On social media, campus-based chapters of Students for Justice in Palestine were repeatedly cited. The SJP chapter at CUNY John Jay College shared a Hamas Al-Qassam Brigades graphic in July 2024 featuring militant imagery and militant slogans in Arabic. At the University of Illinois at Chicago, the SJP chapter posted video footage that appeared to show a Hamas gunman filming himself inside an Israeli family’s home during the October 7 assault. And at University of California, Davis, activists marked the one-year anniversary of the attack by quoting a Hamas spokesperson praising it as a historic military operation.
“These are not abstract expressions of solidarity,” the report notes. “They are direct reproductions of terrorist messaging, presented without context, condemnation, or disclaimers.”
The ADL warns that such activity risks radicalizing audiences, legitimizing terrorist violence, and eroding the guardrails that once kept extremist propaganda off major platforms.

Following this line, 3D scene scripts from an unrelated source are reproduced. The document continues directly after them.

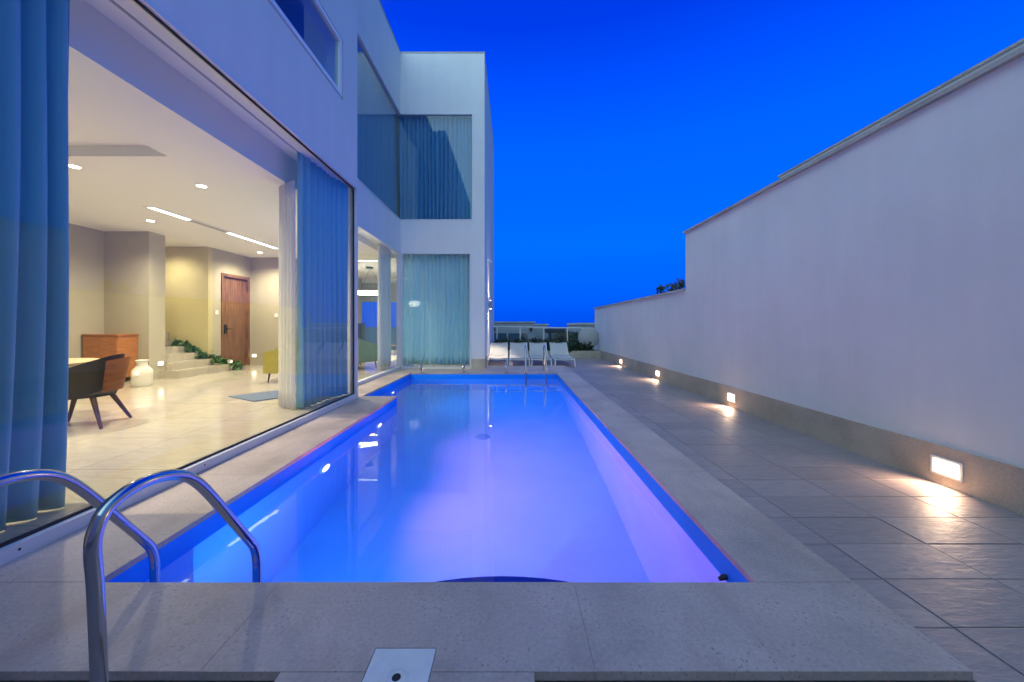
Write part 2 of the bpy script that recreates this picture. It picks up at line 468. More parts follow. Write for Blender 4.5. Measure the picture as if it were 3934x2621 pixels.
out = [(PX0, PY0), (PX1, PY0), (PX1, PY1), (PXF, PY1), (PXF, PYS), (PX0, PYS)]
def loop_wall(bm, z0, z1):
    lo = [bm.verts.new((x, y, z0)) for x, y in out]; hi = [bm.verts.new((x, y, z1)) for x, y in out]
    for i in range(len(out)):
        j = (i+1) % len(out); bm.faces.new((lo[i], lo[j], hi[j], hi[i]))
    return lo
bm = B(); lo = loop_wall(bm, FZ, WZ - .012); bm.faces.new(lo)
basin = tag(obj('pool_basin', bm, M['pool'], smooth=0), kind='structure')
bm = B(); loop_wall(bm, WZ - .012, -CT)
obj('waterline_tiles', bm, M['band'], basin, smooth=0)
# half-round entry step against the near end
bm = B(); pts = [(-.06 + 1.03*math.cos(a), PY0 + .004 + .60*math.sin(a)) for a in [PI*k/24 for k in range(25)]]
prism(bm, pts, FZ + .002, -.55)
obj('entry_step', bm, M['navy'], basin, smooth=30)
for (x, y, r) in ((-.50, 6.6, .13),):
    bm = B(); lathe(bm, [(r, 0), (r, .012), (r*.85, .02), (0, .022)], x, y, FZ + .001, 24)
    obj('floor_drain', bm, M['drain'], basin)
e = .012
wout = [(PX0-e, PY0-e), (PX1+e, PY0-e), (PX1+e, PY1+e), (PXF-e, PY1+e), (PXF-e, PYS-e), (PX0-e, PYS-e)]
bm = B(); prism(bm, wout, FZ - .01, WZ)
tag(obj('water', bm, M['water'], smooth=0), kind='structure')

# wall return inlet and a leaf left at the waterline
t = thing('water_inlet', 'small dark fitting on the right pool wall just above the waterline', 'pool inlet', (PX1, 2.17, WZ + .02))
bm = B(); tube(bm, [(0, 0, 0), (-.02, 0, 0), (-.045, .0, -.012)], [.016, .016, .010], 12); obj('nozzle', bm, M['gasket'], t, world=False)

# pool lamps on the left wall
for x, y, z, pw, col, lab in ((PX0, 4.25, -.57, 460, (1, .15, .32), 'round violet underwater lamp in the left pool wall nearer the camera'),
                       (PX0, 5.98, -.60, 290, (1, .15, .32), 'round violet underwater lamp in the left pool wall close to the step'),
                       (PXF, 8.7, -.60, 80, (.04, .50, 1), 'added round blue fill lamp in the far left pool wall beyond the step')):  # the blue lamp is added to turn the far end azure
    t = thing('pool_lamp', lab, 'pool light', (x, y, z), 'underwater lamps in the pool walls')
    bm = B(); tube(bm, [(0, 0, 0), (.012, 0, 0), (.018, 0, 0)], [.115, .115, .10], 28); obj('rim', bm, M['white_plastic'], t, world=False)
    bm = B(); tube(bm, [(.0185, 0, 0), (.024, 0, 0)], [.085, .07], 28); obj('lens', bm, M['lamp_pool'], t, world=False)
    spot_light('pool_lamp_light', t, (.035, 0, 0), (1, 0, .16), pw, col, 134, .8, 0)

t = thing('pool_lamp', 'added round blue fill lamp out of sight in the near pool wall below the coping', 'pool light', (-1.2, PY0, -.62), 'underwater lamps in the pool walls')  # hidden lamp added to fill the near left of the pool with blue
bm = B(); tube(bm, [(0, 0, 0), (0, .012, 0), (0, .018, 0)], [.115, .115, .10], 28); obj('rim', bm, M['white_plastic'], t, world=False)
bm = B(); tube(bm, [(0, .0185, 0), (0, .024, 0)], [.085, .07], 28); obj('lens', bm, M['lamp_pool'], t, world=False)
spot_light('pool_lamp_light', t, (0, .035, 0), (.1, 1, -.02), 78, (.04, .50, 1), 172, 1.0, 0)
# ------------------------------------------------------------------ skimmer lid
t = thing('skimmer_lid', 'square white plastic skimmer cover with a finger hole set into the near coping', 'skimmer lid', ((lidx0+lidx1)/2, 1.395, 0))
bm = bx(lidx0+.003, lidx1-.003, 1.268, lidy1-.003, -.03, -.001); obj('frame', bm, M['lid'], t, bevel=.003)
bm = B()
prof = [(.118, .0), (.118, .0035), (.114, .0045)]
r = .110
while r > .048: prof += [(r, .0045), (r-.0012, .0034), (r-.0035, .0034), (r-.0047, .0045)]; r -= .0072
prof += [(.042, .0045), (.040, .0075), (.034, .0075), (.031, .0035), (.017, .003), (.016, .0)]
lathe(bm, prof, (lidx0+lidx1)/2, 1.395, -.001, 56); obj('cover', bm, M['lid'], t, smooth=50)
bm = B(); lathe(bm, [(.0, .0022), (.0158, .0022), (.0158, -.004)], (lidx0+lidx1)/2, 1.395, 0, 24); obj('finger_hole', bm, M['black'], t)

# ------------------------------------------------------------------ pool ladders
prof = [(1.252, -.04), (1.246, .2), (1.236, .45), (1.228, .58), (1.243, .645), (1.276, .688), (1.354, .716), (1.45, .716), (1.543, .69), (1.617, .640), (1.70, .545), (1.842, .350), (1.965, .18), (2.003, .115), (2.02, .04), (2.022, -.1), (2.022, -1.05)]
def ladder(label, loc, flip):
    t = thing('pool_ladder', label, 'pool ladder', loc, 'stainless pool ladders')
    k = -1 if flip else 1
    for x in (-.273, .273):
        bm = B(); tube(bm, smooth_path([(x, (y - PY0)*k, z) for y, z in prof], 5), .0215, 18); obj('handrail', bm, M['steel'], t, world=False, smooth=60)
        bm = B(); lathe(bm, [(.0225, DZ + .05), (.034, DZ + .045), (.045, DZ + .012), (.048, DZ)], x, (1.252-PY0)*k, 0, 24); obj('collar', bm, M['steel'], t, world=False)
    for z in (-.38, -.62, -.86):
        bm = bx(-.255, .255, .085*k - .04, .085*k + .04, z - .012, z + .012); obj('tread', bm, M['white_plastic'], t, world=False, bevel=.005)
    return t
ladder('stainless steel pool ladder with two tall hoops at the near left of the pool', (-1.633, PY0, 0), False)
ladder('stainless steel pool ladder at the far end of the pool in front of the loungers', (.668, PY1, 0), True)

# water spouts on the far coping
for x, lab in ((-2.48, 'small chrome water spout on the far coping next to the glass corner'), (-1.31, 'small chrome water spout in the middle of the far coping'), (-.14, 'small chrome water spout on the far coping beside the far ladder')):
    t = thing('water_spout', lab, 'water spout', (x, PY1 + .14, 0), 'chrome spouts along the far coping')
    bm = B(); lathe(bm, [(.06, 0), (.06, .015), (.04, .025), (.03, .04)], 0, 0, 0, 20); obj('base', bm, M['steel'], t, world=False)
    bm = B(); tube(bm, smooth_path([(0, 0, .02), (0, .01, .14), (0, -.03, .22), (0, -.10, .235), (0, -.17, .18), (0, -.19, .10)], 5), [.03]*26, 14); obj('spout', bm, M['steel'], t, world=False, smooth=60)

# ------------------------------------------------------------------ villa
villa = thing('villa', 'white two storey villa with tall glass walls along the left side of the pool', 'villa', (FX, CY, 0))
W = M['plaster']
TH = .28
NEAR_TOP = 3.79
bm = B()
wall_x(bm, FX - TH, FX, -3.0, CY, -.3, ROOF, [(-1.6, CY - .001, -.001, NEAR_TOP), (1.1, 6.24, 4.995, 5.985)])
wall_y(bm, CY - .25, CY, RX - TH, FX - TH, 3.9, ROOF)
obj('facade_wall', bm, W, villa)
bm = B()
wall_x(bm, RX - TH, RX, CY + .002, TY - .12, -.3, ROOF, [(CY + .2, TY - .12, -.001, 3.50), (CY + .2, TY - .12, 4.43, 7.62)])
box(bm, RX - TH, RX, TY - .12, TY - .002, 3.5, 4.43); box(bm, RX - TH, RX, TY - .12, TY - .002, 7.62, ROOF)
obj('recessed_wall', bm, W, villa)
bm = B()
wall_y(bm, TY, TY + TH, RX - TH, TX, .30, ROOF, [(RX - TH, -1.19, .29, 3.49), (RX - TH, -1.14, 4.43, 7.62)])
wall_x(bm, TX - TH, TX, TY + TH, BY, .30, ROOF)
wall_y(bm, BY - TH, BY, -10.6, TX - TH, -.3, ROOF, [(-7.0, -4.4, .12, 3.1)])
box(bm, -10.6, TX - TH - .001, TY + TH + .001, BY - TH - .001, ROOF - .5, ROOF - .3)
box(bm, -10.6, FX - TH - .001, -3, CY - .251, ROOF - .5, ROOF - .3); box(bm, -10.6, RX - TH - .001, CY - .25, TY + TH, ROOF - .5, ROOF - .3)
wall_x(bm, -10.9, -10.6, -3, BY, -.3, ROOF)
obj('tower_wall', bm, W, villa)
bm = B()
box(bm, -1.19, TX + .012, TY - .012, TY + TH, -.03, .30); box(bm, TX - TH, TX + .012, TY + TH, BY, -.03, .30)
obj('stone_plinth', bm, M['skirt'], villa)
bm = B()
box(bm, RX + .0, TX + .012, TY - .012, TY + .33, ROOF, ROOF + .035); box(bm, TX - .33, TX + .012, TY + .33, BY, ROOF, ROOF + .035)
box(bm, RX - .33, RX + .012, CY, TY - .03, ROOF, ROOF + .035); box(bm, FX - .33, FX + .012, -3, CY - .0, ROOF, ROOF + .035)
obj('parapet_capping', bm, M['cap'], villa)

bm = B(); box(bm, FX - TH, 4.3, -3.6, -3.0, -.3, 4.2); obj('rear_light_blocker', bm, W, villa)  # unseen block added behind the camera to hold back the low after-glow
def window(name_label, fr, panes, gl, frame_mat='alu'):
    f = obj('window', fr, M[frame_mat], villa, bevel=.003)
    if name_label: f['label'] = name_label
    for p in panes: obj('pane', p, M[gl], f, smooth=0)
    return f
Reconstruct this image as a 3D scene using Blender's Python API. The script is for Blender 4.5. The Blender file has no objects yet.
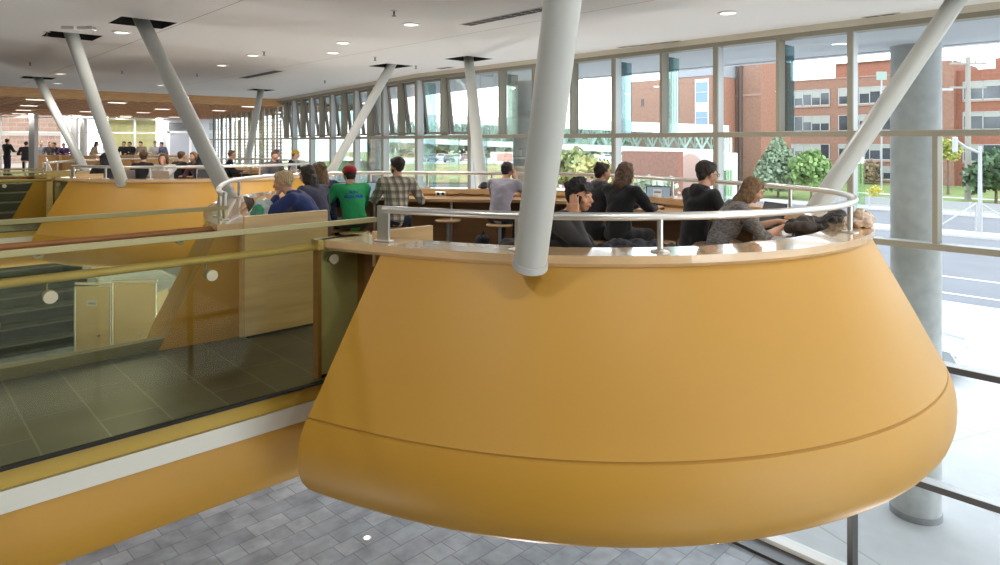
import bpy, bmesh, math, random
from mathutils import Vector, Matrix, noise
R = math.radians
random.seed(7)
SC = bpy.context.scene
COL = SC.collection

# ------------------------------------------------------------------ camera
F_PX, HORIZON, YAW, EYE = 667.0, 141.4, R(43.27), 1.7
cam_data = bpy.data.cameras.new('camera')
cam_data.sensor_width = 36.0
cam_data.lens = F_PX / 1000 * 36.0
cam_data.shift_y = -(282.5 - HORIZON) / 1000.0
cam_data.clip_start = 0.05
cam_data.clip_end = 600
cam = bpy.data.objects.new('camera', cam_data)
COL.objects.link(cam)
cam.location = (0, 0, EYE)
cam.rotation_euler = (R(90), 0, -YAW)
SC.camera = cam
SIN, COS = math.sin(YAW), math.cos(YAW)

def at(x, d):
    """plan position seen in image column x at depth d"""
    l = (x - 500) / F_PX * d
    return SIN * d + COS * l, COS * d - SIN * l

def on(x, y, z):
    """plan position of a point at height z seen at pixel (x, y)"""
    return at(x, F_PX * (EYE - z) / (y - HORIZON))

def view_dir(right, away):
    v = Vector((SIN * away + COS * right, COS * away - SIN * right))
    return v.normalized()

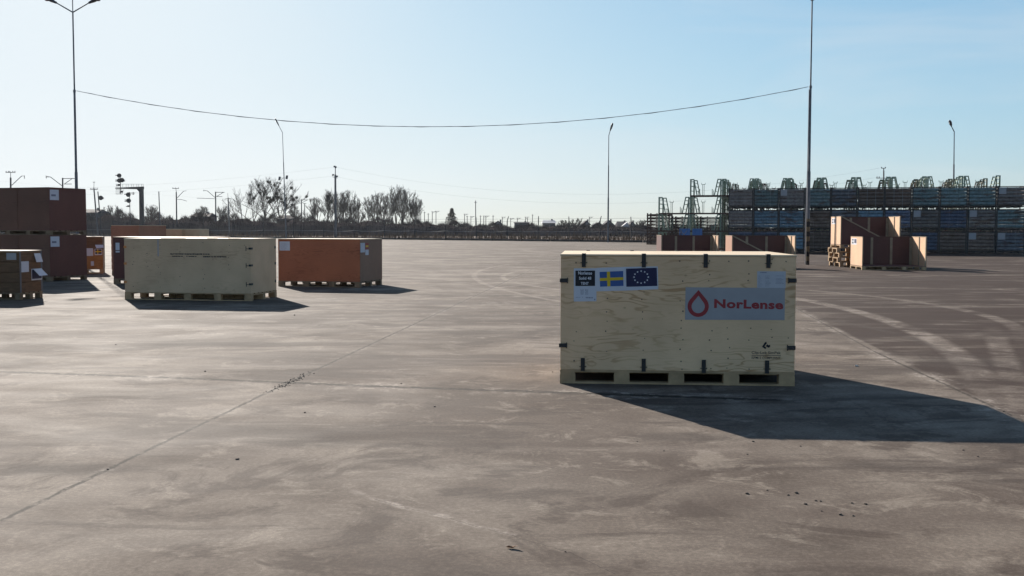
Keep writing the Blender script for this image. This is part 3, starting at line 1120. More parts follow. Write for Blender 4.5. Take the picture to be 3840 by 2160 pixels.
def big_lamp(label, base, top, cable=False, stripe=False):
    t = thing('lamp_post', label, 'lamp post', base, 0, 'tall two-armed lamp posts')
    b = MB()
    b.tube([(0, 0, 0 if not stripe else 2.12), (0, 0, 4.25), (0, 0, 4.28)], [.074, .070, .070], 12)
    b.tube([(0, 0, 4.28), (0, 0, 8.1)], [.056, .048], 12)
    b.tube([(0, 0, 8.1), (0, 0, top)], [.036, .032], 10)
    b.tube([(0, 0, 8.05), (0, 0, 8.17)], [.062, .062], 10)
    b.build('pole', M_steel, t, smooth=False)
    if stripe:
        MB().tube([(0, 0, 0), (0, 0, 2.12)], [.084, .082], 12).build('striped_base', M_stripe, t)
    MB().tube([(0, 0, top - .02), (0, 0, top + 1.8)], [.022, .018], 6).build('rod', M_steel, t)
    for s_ in (-1, 1):
        MB().tube([(0, 0, top - .05), (s_ * .78, 0, top + .40)], [.03, .026], 8).build('arm', M_steel, t)
        lamp_head(t, (s_ * .76, 0, top + .39), (s_ * 1.42, 0, top + .72))
    if cable:
        rr = random.Random(3)
        pts = [(-.105 - .04 * rr.random(), -.04, z) for z in (0.05, .6, 1.1, 1.2, 1.9, 2.7, 3.4)] + [(-.08, -.02, 4.4), (-.07, 0, 6.2), (-.065, 0, 8.0)]
        MB().tube(pts, .02, 5).build('cable', M_paper2, t)
    return t


BL = Vector((-20.9 + .1, 50.5, 0))
BR = at(3028, 993)
BR = Vector((BR.x, BR.y, 0))
big_lamp('tall grey lamp post with two lamp heads behind the crate stack', BL, 11.85)
big_lamp('tall lamp post with striped base and loose cable, before the steel cages', BR, 12.05, True, True)
pts = []
A, B = BL + Vector((.1, 0, 8.12)), BR + Vector((-.1, 0, 8.12))
for i in range(49):
    k = i / 48
    q = A.lerp(B, k)
    q.z -= 1.75 * 4 * k * (1 - k)
    pts.append(q)
b = MB().tube(pts, .013, 5)
b.tube([q + Vector((0, .03, .02 * math.sin(i * 2.1))) for i, q in enumerate(pts)], .007, 4)
tag(b.build('overhead_cable', M_wire), 'thin dark cable sagging between the two tall lamp posts', 'cable')


def small_lamp(label, px_base, px_top, py_top, Y, heads, py_base=None, floods=False):
    base = atY(px_base, 880, Y)
    base.z = 0
    top = atY(px_top, py_top, Y) - base
    t = thing('lamp_post', label, 'lamp post', base, 0, 'slender lamp posts along the kerb')
    H = top.z
    f = lambda k: top * k
    b = MB()
    b.tube([(0, 0, 0), f(.42)], [.10, .095], 10)
    b.tube([f(.42), f(.72)], [.075, .068], 10)
    b.tube([f(.72), f(1)], [.05, .042], 8)
    b.build('pole', M_steel, t)
    a0 = top
    (hx, hz, ex, ez) = heads
    a1 = top + Vector((hx, -.3, hz))
    MB().tube([a0, a1], [.045, .038], 8).build('arm', M_steel, t)
    hd = lamp_head(t, a1, top + Vector((ex, -.8, ez)))
    if floods:
        z = (atY(1062, 667, Y) - base)
        for s_ in (-1, 1):
            q = z + Vector((s_ * .6, 0, .1 * s_))
            MB().obox(q, (.16, 0, 0), (0, .1, 0), (.04, 0, .30)).build('floodlight', M_lampgrey, t)
        MB().bar(z + Vector((-.6, 0, -.05)), z + Vector((.6, 0, .0)), .06).build('bracket', M_steel, t)
    return t


fa = fence_at(1070)
small_lamp('slender lamp post with two small floodlights, before the mistletoe tree', 1073, 1059.3, 497, fa.y - 4, (-.45, .95, -1.0, 2.25), floods=True)
fb = fence_at(2280)
small_lamp('slender lamp post standing alone at the kerb before the small houses', 2280, 2283, 508, fb.y - 3, (.12, .5, .40, 1.45))
small_lamp('slender lamp post rising behind the wall of steel cages', 3575, 3578.5, 494, 100, (-.40, .47, -.80, .98))


# ---------------------------------------------------------------- steel cages
CW, CH, CD = 1.765, 1.535, 2.3
WA, WB = Vector((15.75, 77, 0)), Vector((34.5, 71, 0))
wdir = (WB - WA).normalized()
wyaw = math.atan2(wdir.y, wdir.x)
step = (WB - WA).length / 11


def make_cage(col, kind, label, sign, rnd):
    t = thing('steel_cage', label, 'steel cage', (0, 0, 0), 0, 'slatted steel cages stacked three high')
    p = .075
    fr = MB()
    for x in (0, CW - p):
        for y in (0, CD - p):
            fr.box(x, x + p, y, y + p, .0, CH - .002)
            fr.box(x - .02, x + p + .02, y - .02, y + p + .02, CH - .05, CH - .001)
    for y in (.005, CD - p + .005):
        fr.box(p, CW - p, y, y + .06, CH - .085, CH - .03)
    for x in (.005, CW - p + .005):
        fr.box(x, x + .06, p, CD - p, CH - .085, CH - .03)
    fr.build('frame', M_frame, t)
    bd = MB()
    bd.box(p + .001, CW - p - .001, .01, CD - .01, .12, .20)
    for x in (.35, .85, 1.3):
        bd.box(x, x + .16, .03, CD - .03, .075, .119)
    bd.build('bed', M_bed, t)
    ns = 5
    z0, z1 = .235, CH - .10
    hs = (z1 - z0) / ns
    for nm, y in (('front_slats', .02), ('rear_slats', CD - .05)):
        sl_ = MB()
        for i in range(ns):
            za = z0 + i * hs
            gp = (.022 if kind == 'slat' else .008)
            hh = hs - gp
            j = rnd.uniform(-.012, .012)
            x0, x1 = p + .001, CW - p - .001
            # a folded slat: vertical face over a recessed lower lip
            sl_.box(x0, x1, y + j, y + .02 + j, za + hh * .38, za + hh)
            sl_.add([(x0, y + j + .005, za + hh * .379), (x1, y + j + .005, za + hh * .379), (x1, y + j + .07, za), (x0, y + j + .07, za)], [(3, 2, 1, 0)])
        sl_.build(nm, CAGE[col], t)
    sd_ = MB()
    for x in (.02, CW - .045):
        for i in range(ns):
            za = z0 + i * hs
            sd_.box(x, x + .02, p + .001, CD - p - .001, za, za + hs - .06)
    sd_.build('side_slats', CAGE[col], t)
    for x in (CW * .34, CW * .66):
        MB().box(x, x + .028, -.012, .012, .21, CH - .04).build('upright_bar', M_bar if kind != 'slat' else CAGE[col], t)
    if kind == 'mesh':
        b = MB()
        for z in (.50, .85, 1.15):
            b.box(p + .002, CW - p - .002, -.006, .006, z, z + .016)
        b.build('cross_bar', M_bar, t)
    if sign:
        MB().box(p + .03, p + .48, -.022, -.013, CH - .56, CH - .11).build('sign_plate', M_paper2, t)
    return t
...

It urged social media companies to aggressively enforce existing policies that already prohibit content produced by designated terrorist organizations.
The group also called on Congress to pass the Stopping Terrorists Online Presence and Holding Accountable Tech Entities Act, which would compel platforms to better police terrorist content they currently claim to ban.
College administrators, the ADL said, have a separate responsibility. The report urges universities to clarify when distributing terrorist propaganda violates campus rules or state and federal law, and to hold registered student organizations accountable when they cross that threshold.
“More broadly,” the report concludes, “it is incumbent upon the general public to engage in due diligence when consuming and sharing content online and associating with activist groups and individuals.”